Activist for Humanity
Ferdinand August Bebel, known by his middle name, was born on February 22, 1840, in Deutz, Germany. As a young man, Bebel apprenticed as a carpenter and joiner and spent several years traveling around Europe looking for work.
In 1860, he settled in Leipzig where he made horn buttons and participated in various labor organizations. Bebel began reading the pamphlets of Ferdinand Lassalle, through which he initially became immersed in the ideas of Karl Marx. In 1865, under the mentorship of Wilhelm Liebknecht, Bebel decided to commit himself completely to the socialist cause.
Together with Liebknecht, he founded the Sächsische Volkspartei (Saxon People’s Party) and in 1867 Bebel entered the Reichstag of the North German Confederation representing his party.

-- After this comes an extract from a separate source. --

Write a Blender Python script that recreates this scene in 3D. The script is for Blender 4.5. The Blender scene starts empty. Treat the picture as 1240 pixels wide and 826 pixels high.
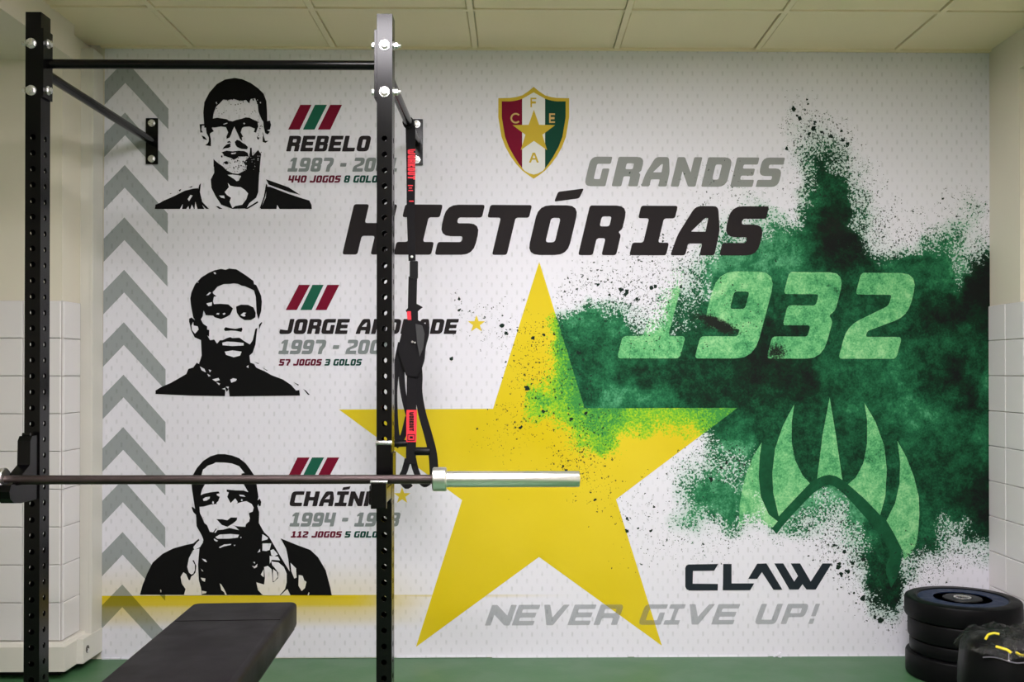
import bpy, bmesh, math, random
from mathutils import Vector, Matrix, Euler
from mathutils.geometry import tessellate_polygon
random.seed(7)
scene = bpy.context.scene
COL = scene.collection
PI = math.pi

# ------------------------------------------------------------ camera
WALL = 4.257            # distance of the mural wall
CAMH = 1.22
YAW, PITCH, LENS = math.radians(0.85), math.radians(0.35), 35.0
cam_data = bpy.data.cameras.new('camera')
cam = bpy.data.objects.new('camera', cam_data); COL.objects.link(cam)
cam_data.lens = LENS; cam_data.sensor_width = 36; cam_data.sensor_fit = 'HORIZONTAL'
cam.location = (0, 0, CAMH)
cam.rotation_euler = (math.radians(90) + PITCH, 0, -YAW)
RM = cam.rotation_euler.to_matrix()
_n = RM.transposed() @ Vector((0, 1, 0))
K = LENS / 36
SX = -((626 - 620) / 1240 - _n.x / -_n.z * K)
SY = (450 - 413) / 1240 + _n.y / -_n.z * K
cam_data.shift_x, cam_data.shift_y = SX, SY
cam_data.clip_start = 0.05
cam_data.dof.use_dof = False
scene.camera = cam

# ------------------------------------------------------------ world, colour management
w = bpy.data.worlds.new('world'); scene.world = w; w.use_nodes = True
w.node_tree.nodes['Background'].inputs[0].default_value = (0.05, 0.05, 0.055, 1)
w.node_tree.nodes['Background'].inputs[1].default_value = 1.0
vs = scene.view_settings
vs.view_transform = 'Standard'; vs.look = 'None'; vs.gamma = 1.0; vs.exposure = 0.0
LAMP_STRENGTH = 43.0
LAMP_COLOR = (1.0, 0.95, 1.0)

def at(px, py, Y=WALL):
    """the point at depth Y seen at photograph pixel (px, py)"""
    d = RM @ Vector((((px - 620) / 1240 + SX) / K, (-(py - 413) / 1240 + SY) / K, -1))
    t = Y / d.y
    return Vector((d.x * t, Y, CAMH + d.z * t))
def ax(px, Y): return at(px, 450, Y).x
def az(py, Y, px=626): return at(px, py, Y).z

# ------------------------------------------------------------ object helpers
def link(name, mesh, mats, parent=None):
    o = bpy.data.objects.new(name, mesh); COL.objects.link(o)
    if mats and not len(mesh.materials):
        for m in (mats if isinstance(mats, (list, tuple)) else [mats]): mesh.materials.append(m)
    if parent is not None: o.parent = parent
    return o
def tomesh(name, bm, smooth=False):
    me = bpy.data.meshes.new(name); bm.normal_update(); bm.to_mesh(me); bm.free()
    if smooth:
        for p in me.polygons: p.use_smooth = True
        me.set_sharp_from_angle(angle=math.radians(35))
    return me
def obj(name, bm, mats, parent=None, smooth=False):
    return link(name, tomesh(name, bm, smooth), mats, parent)
def thing(name, label, cat, loc=(0, 0, 0), group=None):
    o = bpy.data.objects.new(name, None); COL.objects.link(o)
    o.empty_display_size = 0.1; o.location = loc
    o['label'] = label; o['category'] = cat
    if group: o['group'] = group
    return o
def put(o, root):
    """parent o (built in world coordinates) to an Empty that has a location"""
    o.parent = root; o.matrix_parent_inverse = Matrix.Translation(-root.location); return o
def struct(name, bm, mats, smooth=False):
    o = obj(name, bm, mats, None, smooth); o['kind'] = 'structure'; return o
def add_box(bm, lo, hi, bevel=0.0, mat=0, rot=None):
    lo, hi = Vector(lo), Vector(hi)
    c = (lo + hi) / 2; s = hi - lo
    M = Matrix.Translation(c)
    if rot is not None: M = M @ rot.to_4x4()
    M = M @ Matrix.Diagonal((s.x, s.y, s.z, 1))
    t = bmesh.new(); bmesh.ops.create_cube(t, size=1, matrix=M)
    if bevel: bmesh.ops.bevel(t, geom=t.edges[:], offset=bevel, segments=2, profile=0.6, affect='EDGES')
    for f in t.faces: f.material_index = mat
    merge(bm, t)
def merge(bm, t):
    me = bpy.data.meshes.new('tmp'); t.to_mesh(me); t.free(); bm.from_mesh(me); bpy.data.meshes.remove(me)
def add_cyl(bm, a, b, r, r2=None, seg=24, mat=0, caps=True, bevel=0):
    a, b = Vector(a), Vector(b); d = b - a
    t = bmesh.new()
    bmesh.ops.create_cone(t, cap_ends=caps, segments=seg, radius1=r, radius2=r if r2 is None else r2, depth=d.length)
    if bevel:
        es = [e for e in t.edges if any(len(f.verts) > 4 for f in e.link_faces)]
        bmesh.ops.bevel(t, geom=es, offset=bevel, segments=2, profile=0.5, affect='EDGES')
    M = Matrix.Translation((a + b) / 2) @ d.to_track_quat('Z', 'Y').to_matrix().to_4x4()
    bmesh.ops.transform(t, matrix=M, verts=t.verts)
    for f in t.faces: f.material_index = mat
    merge(bm, t)
def add_lathe(bm, prof, c, axis='Z', seg=48, mat=0):
    c = Vector(c); rings = []
    for r, h in prof:
        ring = []
        for i in range(seg):
            a = 2 * PI * i / seg
            if axis == 'Z': p = Vector((r * math.cos(a), r * math.sin(a), h))
            else: p = Vector((h, r * math.cos(a), r * math.sin(a)))
            ring.append(bm.verts.new(c + p))
        rings.append(ring)
    for k in range(len(rings) - 1):
        for i in range(seg):
            j = (i + 1) % seg
            f = bm.faces.new((rings[k][i], rings[k][j], rings[k + 1][j], rings[k + 1][i])); f.material_index = mat
    for ring, fl in ((rings[0], True), (rings[-1], False)):
        f = bm.faces.new(list(reversed(ring)) if fl else ring); f.material_index = mat

# ------------------------------------------------------------ node helpers
def newmat(name):
    m = bpy.data.materials.new(name); m.use_nodes = True
    nt = m.node_tree; b = nt.nodes['Principled BSDF']
    return m, nt, b
class N:
    """short-hand for building shader maths"""
    def __init__(s, nt): s.nt = nt
    def val(s, node, i, v):
        if v is None: return
        if hasattr(v, 'is_output') or isinstance(v, bpy.types.NodeSocket): s.nt.links.new(v, node.inputs[i])
        else:
            try: node.inputs[i].default_value = v
            except Exception: node.inputs[i].default_value = tuple(v) + (1,)
    def m(s, op, a, b=None, c=None, clamp=False):
        n = s.nt.nodes.new('ShaderNodeMath'); n.operation = op; n.use_clamp = clamp
        s.val(n, 0, a); s.val(n, 1, b); s.val(n, 2, c); return n.outputs[0]
    def rng(s, v, a, b, c=0.0, d=1.0, smooth=True):
        n = s.nt.nodes.new('ShaderNodeMapRange'); n.interpolation_type = 'SMOOTHSTEP' if smooth else 'LINEAR'
        s.val(n, 0, v); n.inputs[1].default_value = a; n.inputs[2].default_value = b
        n.inputs[3].default_value = c; n.inputs[4].default_value = d; return n.outputs[0]
    def mix(s, f, a, b, mode='MIX'):
        n = s.nt.nodes.new('ShaderNodeMix'); n.data_type = 'RGBA'; n.blend_type = mode
        s.val(n, 0, f); s.val(n, 6, a); s.val(n, 7, b); return n.outputs[2]
    def ramp(s, v, stops, interp='LINEAR'):
        n = s.nt.nodes.new('ShaderNodeValToRGB'); n.color_ramp.interpolation = interp
        e = n.color_ramp.elements
        while len(e) < len(stops): e.new(0.5)
        for i, (p, c) in enumerate(stops): e[i].position = p; e[i].color = tuple(c) + (1,)
        s.val(n, 0, v); return n.outputs[0]
    def noise(s, vec, scale, detail=2.0, rough=0.5, dist=0.0, color=False):
        n = s.nt.nodes.new('ShaderNodeTexNoise'); s.val(n, 'Vector', vec)
        n.inputs['Scale'].default_value = scale; n.inputs['Detail'].default_value = detail
        n.inputs['Roughness'].default_value = rough; n.inputs['Distortion'].default_value = dist
        return n.outputs['Color' if color else 'Fac']
    def voro(s, vec, scale):
        n = s.nt.nodes.new('ShaderNodeTexVoronoi'); s.val(n, 'Vector', vec); n.inputs['Scale'].default_value = scale
        return n.outputs['Distance'], n.outputs['Color']
    def vec(s, op, a, b=None, sc=None):
        n = s.nt.nodes.new('ShaderNodeVectorMath'); n.operation = op
        s.val(n, 0, a); s.val(n, 1, b)
        if sc is not None: n.inputs['Scale'].default_value = sc
        return n.outputs[0]
    def pos(s): return s.nt.nodes.new('ShaderNodeNewGeometry').outputs['Position']
    def sep(s, v):
        n = s.nt.nodes.new('ShaderNodeSeparateXYZ'); s.val(n, 0, v); return n.outputs
    def bump(s, h, strength, dist=0.002):
        n = s.nt.nodes.new('ShaderNodeBump'); n.inputs['Strength'].default_value = strength
        n.inputs['Distance'].default_value = dist; s.val(n, 'Height', h); return n.outputs[0]
def simple(name, col, rough=0.5, metal=0.0, spec=0.5, noise=0.0, nscale=20, bump=0.0, bscale=200, coat=0.0):
    m, nt, b = newmat(name); n = N(nt)
    b.inputs['Roughness'].default_value = rough; b.inputs['Metallic'].default_value = metal
    b.inputs['Specular IOR Level'].default_value = spec; b.inputs['Coat Weight'].default_value = coat
    b.inputs['Base Color'].default_value = tuple(col) + (1,)
    if noise or bump: P = n.pos()
    if noise:
        f = n.noise(P, nscale, 4)
        c = n.mix(f, [x * (1 - noise) for x in col], [min(1, x * (1 + noise)) for x in col])
        nt.links.new(c, b.inputs['Base Color'])
        nt.links.new(n.rng(f, 0.3, 0.7, max(0, rough - 0.06), rough + 0.06), b.inputs['Roughness'])
    if bump: nt.links.new(n.bump(n.noise(P, bscale, 3), bump), b.inputs['Normal'])
    return m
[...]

In 1869 he helped found the party that would become the Social Democratic Party of Germany (SPD). In 1870 Bebel and Liebknecht were the only members of the North German parliament to vote against the continuance of the war with France.

In 1871, Bebel was the only socialist who was elected to the Reichstag, and used this position to defend the Paris Commune in the parliament. He was jailed for “high treason” and “insulting the Emperor.”
Bebel was a particularly strong proponent of women’s rights, even for a socialist of his era, and he attacked the institution of marriage. The goal of this activism, he wrote, was:
…not only to achieve equality of men and women under the present social order… but to go far beyond this and to remove all barriers that make one human being dependent upon another, which includes the dependence of one sex upon another.
In addition to his advocacy of gender-based equality, Bebel was the first person to speak in parliament against Germany’s anti-gay “Paragraph 175,” legislation which was not repealed until 1969.
He argued in favor of a petition that was being circulated by the Scientific Humanitarian Committee, the world’s first activist gay rights organization, founded in 1897 by the prominent Jewish physician Magnus Hirschfeld.
Bebel was also the first person to publicly reveal the existence of “pink lists” on which the police recorded the names of homosexuals regardless of whether they had been convicted of sexual crimes or not.
He is also famous for his outrage at the news of the German policy of extermination towards the Herero people in German South-West Africa, considered the first genocide of the 20th century, in which up to 100,000 indigenous opponents to German rule were driven into the desert and starved to death.
He later followed this up with strongly worded warnings against the rising tide of theories of racial hierarchy and racial purity. In the most explicit terms, Bebel condemned anti-Semitism with his well-known saying “anti-Semitism is the socialism of fools.” Bebel’s writing was widely translated, including into Yiddish, and esteemed by Jewish readers around the world.
August Bebel died August 13, 1913 during a visit to a Swiss sanatorium.
A clip from the 1919 German silent movie Different From the Others. It was made as a form of protest against Paragraph 175 of the German Penal Code which made homosexuality between men against the law.
Bebel was among the socialist icons immortalized in bas relief portraits on the facade of The Forward building, erected in 1912 as the headquarters of the New York Yiddish-language socialist newspaper, which published and promoted his ideas among Yiddish speakers and readers in the U.S. The building was sold and developed into luxury condominiums in 2006.